Available data:
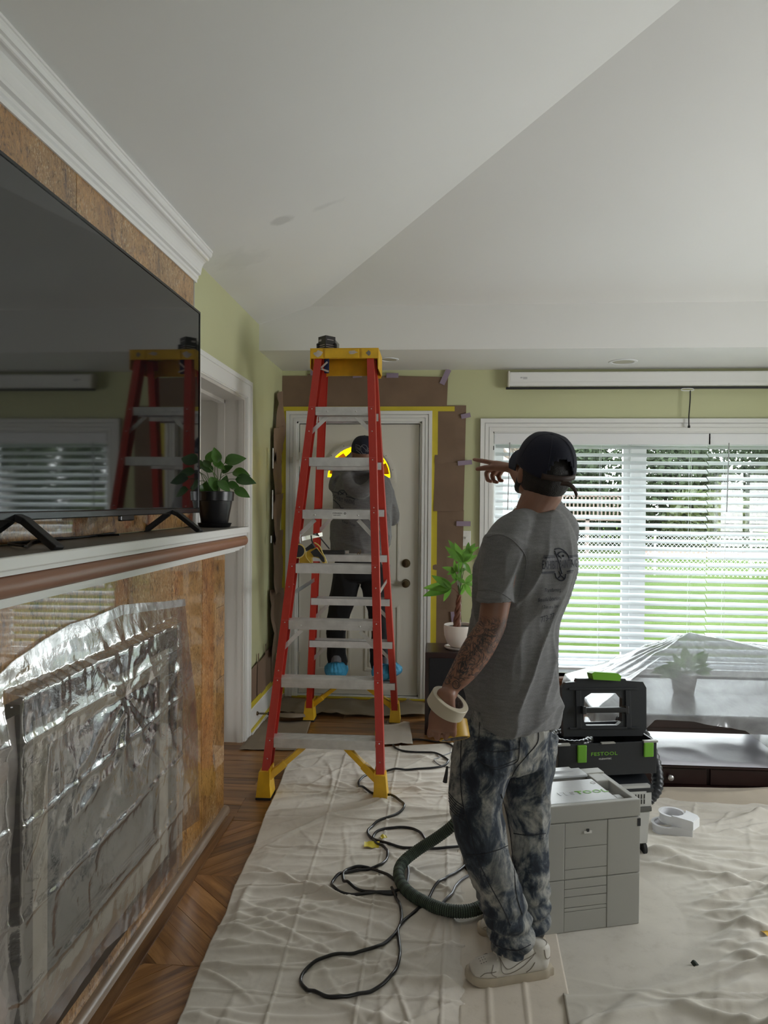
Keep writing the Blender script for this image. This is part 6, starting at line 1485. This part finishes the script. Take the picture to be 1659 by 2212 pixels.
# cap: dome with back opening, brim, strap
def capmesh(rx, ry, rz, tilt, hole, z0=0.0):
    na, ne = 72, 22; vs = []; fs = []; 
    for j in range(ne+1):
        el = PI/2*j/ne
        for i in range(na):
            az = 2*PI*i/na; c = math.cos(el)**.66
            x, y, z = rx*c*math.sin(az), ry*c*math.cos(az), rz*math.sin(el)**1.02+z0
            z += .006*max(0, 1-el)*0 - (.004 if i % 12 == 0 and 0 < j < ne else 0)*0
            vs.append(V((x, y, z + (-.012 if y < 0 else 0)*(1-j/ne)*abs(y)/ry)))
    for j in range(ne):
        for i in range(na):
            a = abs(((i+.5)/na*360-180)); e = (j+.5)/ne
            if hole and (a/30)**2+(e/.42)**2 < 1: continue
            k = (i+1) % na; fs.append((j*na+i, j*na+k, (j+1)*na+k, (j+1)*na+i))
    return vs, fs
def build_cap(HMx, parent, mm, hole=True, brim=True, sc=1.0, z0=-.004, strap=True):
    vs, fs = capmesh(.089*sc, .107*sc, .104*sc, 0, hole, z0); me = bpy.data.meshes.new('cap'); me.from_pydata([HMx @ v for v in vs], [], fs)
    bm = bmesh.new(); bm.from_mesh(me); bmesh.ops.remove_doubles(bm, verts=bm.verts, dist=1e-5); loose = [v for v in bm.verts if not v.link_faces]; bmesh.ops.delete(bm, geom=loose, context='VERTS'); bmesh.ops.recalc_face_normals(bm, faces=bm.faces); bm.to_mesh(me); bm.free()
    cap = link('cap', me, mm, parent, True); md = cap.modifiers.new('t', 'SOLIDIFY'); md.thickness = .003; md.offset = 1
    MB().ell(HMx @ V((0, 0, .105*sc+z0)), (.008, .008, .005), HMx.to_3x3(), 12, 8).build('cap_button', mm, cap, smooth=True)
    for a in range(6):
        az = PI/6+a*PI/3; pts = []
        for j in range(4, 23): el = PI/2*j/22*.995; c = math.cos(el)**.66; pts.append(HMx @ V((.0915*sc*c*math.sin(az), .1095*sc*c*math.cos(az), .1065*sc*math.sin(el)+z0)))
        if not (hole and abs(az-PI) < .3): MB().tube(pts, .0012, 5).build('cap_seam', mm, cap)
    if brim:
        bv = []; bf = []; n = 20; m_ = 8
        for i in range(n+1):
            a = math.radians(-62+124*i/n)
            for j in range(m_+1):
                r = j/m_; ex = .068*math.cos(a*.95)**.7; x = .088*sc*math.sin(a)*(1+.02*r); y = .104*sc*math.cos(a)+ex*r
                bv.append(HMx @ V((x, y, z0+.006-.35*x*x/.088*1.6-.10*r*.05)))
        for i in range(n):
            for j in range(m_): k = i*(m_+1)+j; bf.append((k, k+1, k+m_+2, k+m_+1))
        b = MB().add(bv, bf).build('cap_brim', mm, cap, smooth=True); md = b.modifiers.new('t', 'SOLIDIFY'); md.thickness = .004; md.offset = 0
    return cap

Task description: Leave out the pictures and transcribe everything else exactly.

Expected answer:
Keep writing the Blender script for this image. This is part 6, starting at line 1485. This part finishes the script. Take the picture to be 1659 by 2212 pixels.
# cap: dome with back opening, brim, strap
def capmesh(rx, ry, rz, tilt, hole, z0=0.0):
    na, ne = 72, 22; vs = []; fs = []; 
    for j in range(ne+1):
        el = PI/2*j/ne
        for i in range(na):
            az = 2*PI*i/na; c = math.cos(el)**.66
            x, y, z = rx*c*math.sin(az), ry*c*math.cos(az), rz*math.sin(el)**1.02+z0
            z += .006*max(0, 1-el)*0 - (.004 if i % 12 == 0 and 0 < j < ne else 0)*0
            vs.append(V((x, y, z + (-.012 if y < 0 else 0)*(1-j/ne)*abs(y)/ry)))
    for j in range(ne):
        for i in range(na):
            a = abs(((i+.5)/na*360-180)); e = (j+.5)/ne
            if hole and (a/30)**2+(e/.42)**2 < 1: continue
            k = (i+1) % na; fs.append((j*na+i, j*na+k, (j+1)*na+k, (j+1)*na+i))
    return vs, fs
def build_cap(HMx, parent, mm, hole=True, brim=True, sc=1.0, z0=-.004, strap=True):
    vs, fs = capmesh(.089*sc, .107*sc, .104*sc, 0, hole, z0); me = bpy.data.meshes.new('cap'); me.from_pydata([HMx @ v for v in vs], [], fs)
    bm = bmesh.new(); bm.from_mesh(me); bmesh.ops.remove_doubles(bm, verts=bm.verts, dist=1e-5); loose = [v for v in bm.verts if not v.link_faces]; bmesh.ops.delete(bm, geom=loose, context='VERTS'); bmesh.ops.recalc_face_normals(bm, faces=bm.faces); bm.to_mesh(me); bm.free()
    cap = link('cap', me, mm, parent, True); md = cap.modifiers.new('t', 'SOLIDIFY'); md.thickness = .003; md.offset = 1
    MB().ell(HMx @ V((0, 0, .105*sc+z0)), (.008, .008, .005), HMx.to_3x3(), 12, 8).build('cap_button', mm, cap, smooth=True)
    for a in range(6):
        az = PI/6+a*PI/3; pts = []
        for j in range(4, 23): el = PI/2*j/22*.995; c = math.cos(el)**.66; pts.append(HMx @ V((.0915*sc*c*math.sin(az), .1095*sc*c*math.cos(az), .1065*sc*math.sin(el)+z0)))
        if not (hole and abs(az-PI) < .3): MB().tube(pts, .0012, 5).build('cap_seam', mm, cap)
    if brim:
        bv = []; bf = []; n = 20; m_ = 8
        for i in range(n+1):
            a = math.radians(-62+124*i/n)
            for j in range(m_+1):
                r = j/m_; ex = .068*math.cos(a*.95)**.7; x = .088*sc*math.sin(a)*(1+.02*r); y = .104*sc*math.cos(a)+ex*r
                bv.append(HMx @ V((x, y, z0+.006-.35*x*x/.088*1.6-.10*r*.05)))
        for i in range(n):
            for j in range(m_): k = i*(m_+1)+j; bf.append((k, k+1, k+m_+2, k+m_+1))
        b = MB().add(bv, bf).build('cap_brim', mm, cap, smooth=True); md = b.modifiers.new('t', 'SOLIDIFY'); md.thickness = .004; md.offset = 0
    return cap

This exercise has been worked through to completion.